En los primeros días de su presidencia, Carlos Salinas de Gortari dio un golpe espectacular al conseguir la encarcelación del entonces todopoderoso líder del sindicato de los trabajadores petroleros, Joaquín Hernández Galicia, conocido como “La Quina”, a quien se acusó de diversos delitos del orden federal. Al asunto se le llamó popularmente “el quinazo”. Sin embargo, por todos era sabido que el líder sindical había apoyado abiertamente a Cuauhtémoc Cárdenas en las elecciones de 1988, por lo que se comenzó a especular sobre un posible ajuste de cuentas entre el presidente emanado del Partido Revolucionario Institucional (PRI) y la disidencia sindical, pues debe recordarse que hasta ese momento la mayor parte de los sindicatos—incluyendo al petrolero—estaban subordinados a la voluntad presidencial.
Por otro lado, era sabido que Hernández Galicia desviaba dinero del sindicato a su cuenta personal y a las de sus allegados, que había ordenado la muerte de varios trabajadores petroleros que se habían opuesto a su liderazgo y que había cometido otros delitos más, por lo que su detención se percibió como un acto de justicia y de combate a la corrupción. Buena parte de la población lo vio entonces como el comienzo del fin de la impunidad. Pero no fue así. Después de “La Quina” no se detuvo a nadie más, a pesar de los múltiples señalamientos que existían contra diversos miembros de la clase política y sindical.
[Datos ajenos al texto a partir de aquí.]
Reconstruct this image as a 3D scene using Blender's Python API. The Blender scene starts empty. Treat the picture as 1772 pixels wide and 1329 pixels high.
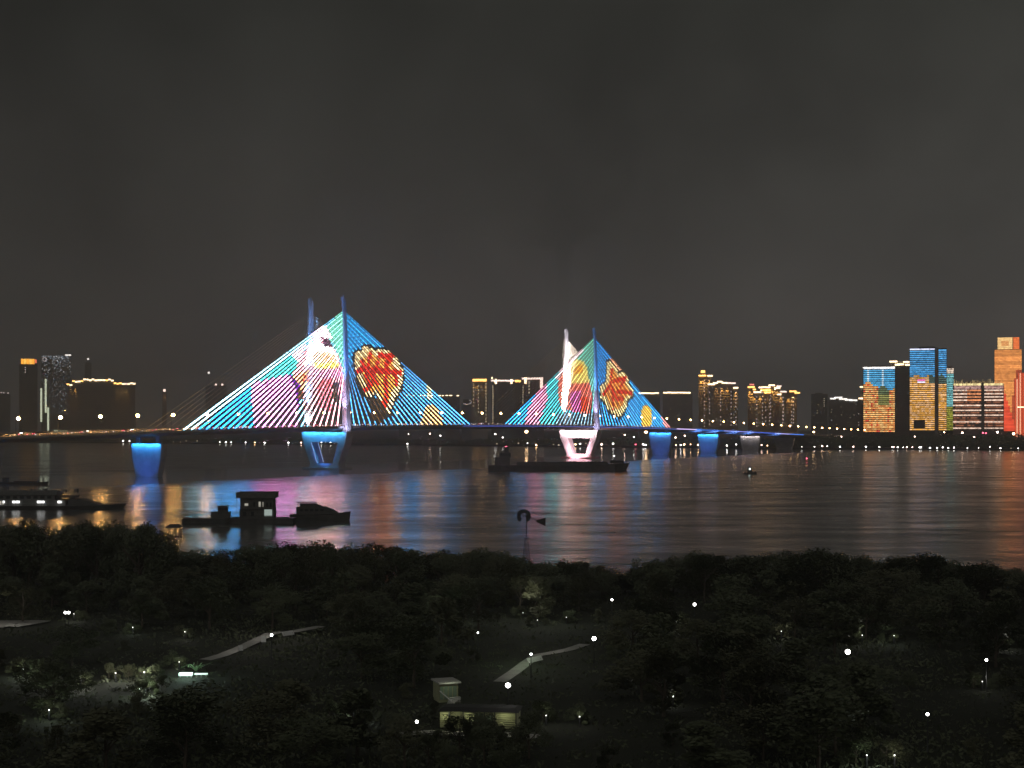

Años después, en el comienzo del sexenio de Ernesto Zedillo Ponce de León, se encarceló al hermano del expresidente Salinas, Raúl Salinas de Gortari, acusado de lavado de dinero y otros delitos más. Una vez más se manejó el asunto como el inicio formal del combate a la corrupción gubernamental, y como siempre, se dijo que no se iban a permitir actos delictivos de ningún tipo, sin importar quién los cometiera. Y una vez más, esto no ocurrió.
Ahora, tanto “La Quina” como Raúl Salinas están libres, exonerados por un juez. Es decir, se les declaró inocentes. Pero el 27 de febrero de 2013 nos despertamos con la noticia de que la Procuraduría General de la República había detenido a Elba Esther Gordillo, dirigente nacional de los maestros, acusada de diversos delitos como fraude y lavado de dinero. Una vez más, se habla en el ámbito gubernamental de combate directo a la corrupción, de cero tolerancia para con los funcionarios públicos y de fin de la impunidad. “El nuevo PRI no tolerará a los corruptos”, han dicho sus dirigentes.
Pero todo mundo sabe que en 2006, tras renunciar al PRI, la lideresa magisterial apoyó al entonces candidato del Partido de Acción Nacional (PAN) a la presidencia, Felipe Calderón Hinojosa, y que incluso convenció a varios gobernadores priistas de que hicieran lo mismo, por lo que una vez más nos enfrentamos a un posible ajuste de cuentas.
Nadie niega que Elba Esther Gordillo sea culpable de todo lo que se le acusa desde hace treinta años. Nadie niega que su encarcelamiento sea un acto de justicia, pero si el gobierno realmente quiere mandar una señal positiva a los mexicanos, una señal de que realmente los tiempos han cambiado, debe proseguir con el encarcelamiento de otros líderes sindicales y de muchos funcionarios y exfuncionarios del gobierno—de todos los partidos—que siguen navegando en la impunidad a pesar de los múltiples señalamientos en su contra. Así podrá conseguir Peña Nieto la legitimidad que tanto busca, pues el combate a la corrupción gubernamental es uno de los asuntos que más interesan, hoy por hoy, a los mexicanos.